- [Exercise]:
All of the lines below are to be printed again exactly; images are excluded from the output.

## BEGIN Data section

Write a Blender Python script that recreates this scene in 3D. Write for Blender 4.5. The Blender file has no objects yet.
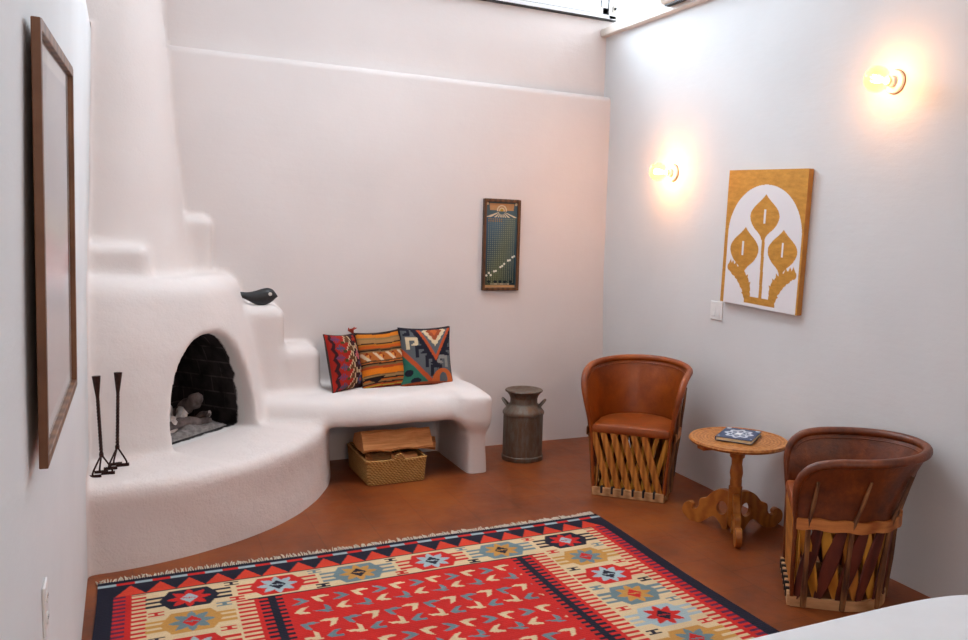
import bpy, math, random
import numpy as np
from mathutils import Matrix, Vector

random.seed(7)
rng = np.random.default_rng(7)
SC = bpy.context.scene
COL = SC.collection
PI = math.pi

# room: X to the right along the back wall, Y into the room, Z up (metres)
BACK, RIGHT, LEFT = 5.92, 3.44, -0.182
UP_BACK = 6.03            # the back wall steps back above its ledge
LEDGE = 2.745
CEIL = 4.25
REAR = -2.2


# ------------------------------------------------------------------ colours
def lin(h):
    h = h.lstrip('#')
    out = []
    for i in (0, 2, 4):
        c = int(h[i:i + 2], 16) / 255
        out.append(c / 12.92 if c <= 0.04045 else ((c + 0.055) / 1.055) ** 2.4)
    return np.array(out)


def rgba(h):
    return tuple(lin(h)) + (1.0,)


# ------------------------------------------------------------------ materials
class NT:
    def __init__(self, name):
        self.m = bpy.data.materials.new(name)
        self.m.use_nodes = True
        self.t = self.m.node_tree
        self.b = self.t.nodes['Principled BSDF']
        self.out = self.t.nodes['Material Output']

    def n(self, kind, **kw):
        nd = self.t.nodes.new(kind)
        for k, v in kw.items():
            if k in nd.inputs.keys():
                nd.inputs[k].default_value = v
            else:
                setattr(nd, k, v)
        return nd

    def l(self, a, b):
        self.t.links.new(a, b)

    def coords(self, scale=(1, 1, 1), rot=(0, 0, 0), kind='Object'):
        tc = self.n('ShaderNodeTexCoord')
        mp = self.n('ShaderNodeMapping')
        mp.inputs['Scale'].default_value = scale
        mp.inputs['Rotation'].default_value = rot
        self.l(tc.outputs[kind], mp.inputs['Vector'])
        return mp.outputs['Vector']

    def noise(self, vec, scale, detail=4, rough=0.55):
        nd = self.n('ShaderNodeTexNoise', Scale=scale, Detail=detail, Roughness=rough)
        self.l(vec, nd.inputs['Vector'])
        return nd.outputs['Fac']

    def ramp(self, fac, stops):
        r = self.n('ShaderNodeValToRGB')
        e = r.color_ramp.elements
        while len(e) < len(stops):
            e.new(0.5)
        for el, (p, c) in zip(e, stops):
            el.position = p
            el.color = rgba(c) if isinstance(c, str) else c
        self.l(fac, r.inputs['Fac'])
        return r.outputs['Color']

    def mix(self, a, b, fac, mode='MIX'):
        m = self.n('ShaderNodeMix', data_type='RGBA', blend_type=mode)
        for sock, v in ((m.inputs[6], a), (m.inputs[7], b), (m.inputs[0], fac)):
            if isinstance(v, (int, float)):
                sock.default_value = v
            elif isinstance(v, str):
                sock.default_value = rgba(v)
            elif isinstance(v, tuple):
                sock.default_value = v
            else:
                self.l(v, sock)
        return m.outputs[2]

    def bump(self, h, strength=0.3, dist=0.01, prev=None):
        b = self.n('ShaderNodeBump', Strength=strength, Distance=dist)
        self.l(h, b.inputs['Height'])
        if prev is not None:
            self.l(prev, b.inputs['Normal'])
        return b.outputs['Normal']

    def set(self, color=None, rough=0.6, metal=0.0, normal=None, spec=0.5):
        if color is not None:
            if isinstance(color, str):
                self.b.inputs['Base Color'].default_value = rgba(color)
            else:
                self.l(color, self.b.inputs['Base Color'])
        if isinstance(rough, (int, float)):
            self.b.inputs['Roughness'].default_value = rough
        else:
            self.l(rough, self.b.inputs['Roughness'])
        self.b.inputs['Metallic'].default_value = metal
        self.b.inputs['Specular IOR Level'].default_value = spec
        if normal is not None:
            self.l(normal, self.b.inputs['Normal'])
        return self.m


def plain(name, color, rough=0.6, metal=0.0, spec=0.5, vary=0.12, scale=20, bump=0.0):
    t = NT(name)
    v = t.coords()
    f = t.noise(v, scale)
    c = lin(color)
    a = tuple(np.clip(c * (1 - vary), 0, 1)) + (1,)
    b = tuple(np.clip(c * (1 + vary), 0, 1)) + (1,)
    colr = t.ramp(f, [(0.3, a), (0.7, b)])
    nrm = t.bump(f, bump, 0.01) if bump else None
    return t.set(colr, rough, metal, nrm, spec)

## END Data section

- [The response]:
Write a Blender Python script that recreates this scene in 3D. Write for Blender 4.5. The Blender file has no objects yet.
import bpy, math, random
import numpy as np
from mathutils import Matrix, Vector

random.seed(7)
rng = np.random.default_rng(7)
SC = bpy.context.scene
COL = SC.collection
PI = math.pi

# room: X to the right along the back wall, Y into the room, Z up (metres)
BACK, RIGHT, LEFT = 5.92, 3.44, -0.182
UP_BACK = 6.03            # the back wall steps back above its ledge
LEDGE = 2.745
CEIL = 4.25
REAR = -2.2


# ------------------------------------------------------------------ colours
def lin(h):
    h = h.lstrip('#')
    out = []
    for i in (0, 2, 4):
        c = int(h[i:i + 2], 16) / 255
        out.append(c / 12.92 if c <= 0.04045 else ((c + 0.055) / 1.055) ** 2.4)
    return np.array(out)


def rgba(h):
    return tuple(lin(h)) + (1.0,)


# ------------------------------------------------------------------ materials
class NT:
    def __init__(self, name):
        self.m = bpy.data.materials.new(name)
        self.m.use_nodes = True
        self.t = self.m.node_tree
        self.b = self.t.nodes['Principled BSDF']
        self.out = self.t.nodes['Material Output']

    def n(self, kind, **kw):
        nd = self.t.nodes.new(kind)
        for k, v in kw.items():
            if k in nd.inputs.keys():
                nd.inputs[k].default_value = v
            else:
                setattr(nd, k, v)
        return nd

    def l(self, a, b):
        self.t.links.new(a, b)

    def coords(self, scale=(1, 1, 1), rot=(0, 0, 0), kind='Object'):
        tc = self.n('ShaderNodeTexCoord')
        mp = self.n('ShaderNodeMapping')
        mp.inputs['Scale'].default_value = scale
        mp.inputs['Rotation'].default_value = rot
        self.l(tc.outputs[kind], mp.inputs['Vector'])
        return mp.outputs['Vector']

    def noise(self, vec, scale, detail=4, rough=0.55):
        nd = self.n('ShaderNodeTexNoise', Scale=scale, Detail=detail, Roughness=rough)
        self.l(vec, nd.inputs['Vector'])
        return nd.outputs['Fac']

    def ramp(self, fac, stops):
        r = self.n('ShaderNodeValToRGB')
        e = r.color_ramp.elements
        while len(e) < len(stops):
            e.new(0.5)
        for el, (p, c) in zip(e, stops):
            el.position = p
            el.color = rgba(c) if isinstance(c, str) else c
        self.l(fac, r.inputs['Fac'])
        return r.outputs['Color']

    def mix(self, a, b, fac, mode='MIX'):
        m = self.n('ShaderNodeMix', data_type='RGBA', blend_type=mode)
        for sock, v in ((m.inputs[6], a), (m.inputs[7], b), (m.inputs[0], fac)):
            if isinstance(v, (int, float)):
                sock.default_value = v
            elif isinstance(v, str):
                sock.default_value = rgba(v)
            elif isinstance(v, tuple):
                sock.default_value = v
            else:
                self.l(v, sock)
        return m.outputs[2]

    def bump(self, h, strength=0.3, dist=0.01, prev=None):
        b = self.n('ShaderNodeBump', Strength=strength, Distance=dist)
        self.l(h, b.inputs['Height'])
        if prev is not None:
            self.l(prev, b.inputs['Normal'])
        return b.outputs['Normal']

    def set(self, color=None, rough=0.6, metal=0.0, normal=None, spec=0.5):
        if color is not None:
            if isinstance(color, str):
                self.b.inputs['Base Color'].default_value = rgba(color)
            else:
                self.l(color, self.b.inputs['Base Color'])
        if isinstance(rough, (int, float)):
            self.b.inputs['Roughness'].default_value = rough
        else:
            self.l(rough, self.b.inputs['Roughness'])
        self.b.inputs['Metallic'].default_value = metal
        self.b.inputs['Specular IOR Level'].default_value = spec
        if normal is not None:
            self.l(normal, self.b.inputs['Normal'])
        return self.m


def plain(name, color, rough=0.6, metal=0.0, spec=0.5, vary=0.12, scale=20, bump=0.0):
    t = NT(name)
    v = t.coords()
    f = t.noise(v, scale)
    c = lin(color)
    a = tuple(np.clip(c * (1 - vary), 0, 1)) + (1,)
    b = tuple(np.clip(c * (1 + vary), 0, 1)) + (1,)
    colr = t.ramp(f, [(0.3, a), (0.7, b)])
    nrm = t.bump(f, bump, 0.01) if bump else None
    return t.set(colr, rough, metal, nrm, spec)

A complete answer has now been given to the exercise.